_SET PROBLEM_
Reproduce the listing exactly and skip over any pictures.

_PROVIDED MATERIAL_
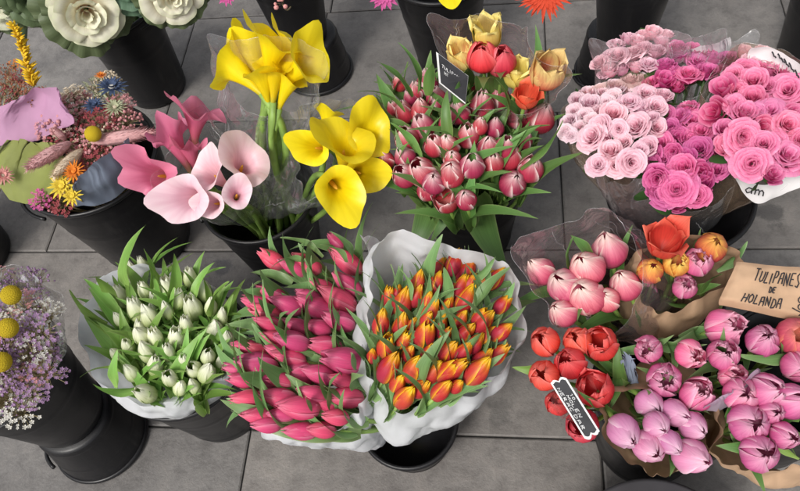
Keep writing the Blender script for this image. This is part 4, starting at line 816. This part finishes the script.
for cxx, cyy, rr in ((.655, .37, .035), (.70, .42, .035), (.72, .30, .03), (.66, .24, .03)):
    g.tube([sf(cxx + rr * .55 * math.cos(k * .7), cyy + rr * 1.6 * math.sin(k * .7)) for k in range(10)], .0009, 5)
g.tube([sf(.69, .34), sf(.685, .2), sf(.67, .08)], .0009, 5); g.tube([sf(.68, .16), sf(.71, .2), sf(.73, .16)], .0009, 5); g.tube([sf(.60, .20), sf(.64, .16), sf(.678, .14)], .0009, 5)
part('flower_doodle', g.mesh('flower_doodle', M['ink']), sg)
# print on the rose wrap
def onwrap(pa, pb_, pc, off): # bilinear patch proud of the wrap
    A, B, C_ = at(*pa), at(*pb_), at(*pc); nn = (B - A).cross(C_ - A).normalized()
    if nn.z < 0: nn = -nn
    return lambda u, v: A + (B - A) * u + (C_ - A) * v + nn * off - pw.matrix_basis.translation
g = MB(); write(g, onwrap((744, 191, .424), (763, 195, .424), (746, 184, .435), .004), 'am', .0, .0, 1.0, 1.2, 0, .0011, .15); part('lettering', g.mesh('lettering', M['ink']), pw)
g = MB()
for (x0, y0), (x1, y1) in (((772, 52), (776, 58)), ((778, 54), (782, 60)), ((784, 59), (789, 67)), ((789, 63), (794, 72)), ((781, 58), (785, 63)), ((795, 70), (799, 78))):
    g.tube([at(x0 + (x1 - x0) * k / 4, y0 + (y1 - y0) * k / 4 + (1.5 if k == 2 else 0), .516) - pw.matrix_basis.translation for k in range(5)], .0012, 5)
part('lettering', g.mesh('lettering', M['ink']), pw)
# chalk label among the red tulips
def card(name, label, cs, stick_to, lines, scallop):
    TL, TR, BR, BL_ = [at(*c) for c in cs]; o = BL_.copy()
    nn = (TR - TL).cross(TL - BL_).normalized()
    if nn.dot(Vector((0, 0, CAMH)) - o) < 0: nn = -nn
    P = lambda u, v, off=0.0: BL_.lerp(BR, u).lerp(TL.lerp(TR, u), v) + nn * off - o
    root = thing(name, label, 'sign', Matrix.Translation(o))
    def slab(u0, u1, v0, v1, z0, z1, mat, nm, sc_=0):
        g = MB(); n = 40; ring = []
        for k in range(n):
            t = k / n * 4; s = int(t); f = t - s
            u, v = ((f, 0), (1, f), (1 - f, 1), (0, 1 - f))[s]
            if sc_ and s in (1, 3): u += (sc_ * (abs(math.sin(v * math.pi * 2.0)) - .5)) * (1 if s == 1 else -1)
            ring.append((u0 + (u1 - u0) * u, v0 + (v1 - v0) * v))
        b = len(g.v)
        for z in (z0, z1):
            for u, v in ring: g.vert(P(u, v, z))
        for k in range(n):
            j = (k + 1) % n; g.f.append((b + k, b + j, b + n + j, b + n + k)); g.fm.append(0)
        g.f.append(tuple(b + n + k for k in range(n))); g.fm.append(0); g.f.append(tuple(b + k for k in range(n))[::-1]); g.fm.append(0)
        return part(nm, g.mesh(nm, M[mat], False), root)
    slab(0, 1, 0, 1, 0, .002, 'card_edge', 'border', scallop); 
    slab(.035 if scallop else .06, .965 if scallop else .99, .10 if scallop else .05, .90 if scallop else .99, .0021, .0026, 'slate', 'slate_face', scallop * .8)
    g = MB()
    for tx, x, y, w, h in lines: write(g, lambda u, v: P(u, v, .003), tx, x, y, w, h, .1, .00042)
    part('lettering', g.mesh('lettering', M['chalk']), root)
    g = MB(); a = P(.5, .1, -.002); g.tube([a, at(*stick_to) - o], .0015, 6); part('stick', g.mesh('stick', M['stem_dark']), root)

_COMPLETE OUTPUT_
Keep writing the Blender script for this image. This is part 4, starting at line 816. This part finishes the script.
for cxx, cyy, rr in ((.655, .37, .035), (.70, .42, .035), (.72, .30, .03), (.66, .24, .03)):
    g.tube([sf(cxx + rr * .55 * math.cos(k * .7), cyy + rr * 1.6 * math.sin(k * .7)) for k in range(10)], .0009, 5)
g.tube([sf(.69, .34), sf(.685, .2), sf(.67, .08)], .0009, 5); g.tube([sf(.68, .16), sf(.71, .2), sf(.73, .16)], .0009, 5); g.tube([sf(.60, .20), sf(.64, .16), sf(.678, .14)], .0009, 5)
part('flower_doodle', g.mesh('flower_doodle', M['ink']), sg)
# print on the rose wrap
def onwrap(pa, pb_, pc, off): # bilinear patch proud of the wrap
    A, B, C_ = at(*pa), at(*pb_), at(*pc); nn = (B - A).cross(C_ - A).normalized()
    if nn.z < 0: nn = -nn
    return lambda u, v: A + (B - A) * u + (C_ - A) * v + nn * off - pw.matrix_basis.translation
g = MB(); write(g, onwrap((744, 191, .424), (763, 195, .424), (746, 184, .435), .004), 'am', .0, .0, 1.0, 1.2, 0, .0011, .15); part('lettering', g.mesh('lettering', M['ink']), pw)
g = MB()
for (x0, y0), (x1, y1) in (((772, 52), (776, 58)), ((778, 54), (782, 60)), ((784, 59), (789, 67)), ((789, 63), (794, 72)), ((781, 58), (785, 63)), ((795, 70), (799, 78))):
    g.tube([at(x0 + (x1 - x0) * k / 4, y0 + (y1 - y0) * k / 4 + (1.5 if k == 2 else 0), .516) - pw.matrix_basis.translation for k in range(5)], .0012, 5)
part('lettering', g.mesh('lettering', M['ink']), pw)
# chalk label among the red tulips
def card(name, label, cs, stick_to, lines, scallop):
    TL, TR, BR, BL_ = [at(*c) for c in cs]; o = BL_.copy()
    nn = (TR - TL).cross(TL - BL_).normalized()
    if nn.dot(Vector((0, 0, CAMH)) - o) < 0: nn = -nn
    P = lambda u, v, off=0.0: BL_.lerp(BR, u).lerp(TL.lerp(TR, u), v) + nn * off - o
    root = thing(name, label, 'sign', Matrix.Translation(o))
    def slab(u0, u1, v0, v1, z0, z1, mat, nm, sc_=0):
        g = MB(); n = 40; ring = []
        for k in range(n):
            t = k / n * 4; s = int(t); f = t - s
            u, v = ((f, 0), (1, f), (1 - f, 1), (0, 1 - f))[s]
            if sc_ and s in (1, 3): u += (sc_ * (abs(math.sin(v * math.pi * 2.0)) - .5)) * (1 if s == 1 else -1)
            ring.append((u0 + (u1 - u0) * u, v0 + (v1 - v0) * v))
        b = len(g.v)
        for z in (z0, z1):
            for u, v in ring: g.vert(P(u, v, z))
        for k in range(n):
            j = (k + 1) % n; g.f.append((b + k, b + j, b + n + j, b + n + k)); g.fm.append(0)
        g.f.append(tuple(b + n + k for k in range(n))); g.fm.append(0); g.f.append(tuple(b + k for k in range(n))[::-1]); g.fm.append(0)
        return part(nm, g.mesh(nm, M[mat], False), root)
    slab(0, 1, 0, 1, 0, .002, 'card_edge', 'border', scallop); 
    slab(.035 if scallop else .06, .965 if scallop else .99, .10 if scallop else .05, .90 if scallop else .99, .0021, .0026, 'slate', 'slate_face', scallop * .8)
    g = MB()
    for tx, x, y, w, h in lines: write(g, lambda u, v: P(u, v, .003), tx, x, y, w, h, .1, .00042)
    part('lettering', g.mesh('lettering', M['chalk']), root)
    g = MB(); a = P(.5, .1, -.002); g.tube([a, at(*stick_to) - o], .0015, 6); part('stick', g.mesh('stick', M['stem_dark']), root)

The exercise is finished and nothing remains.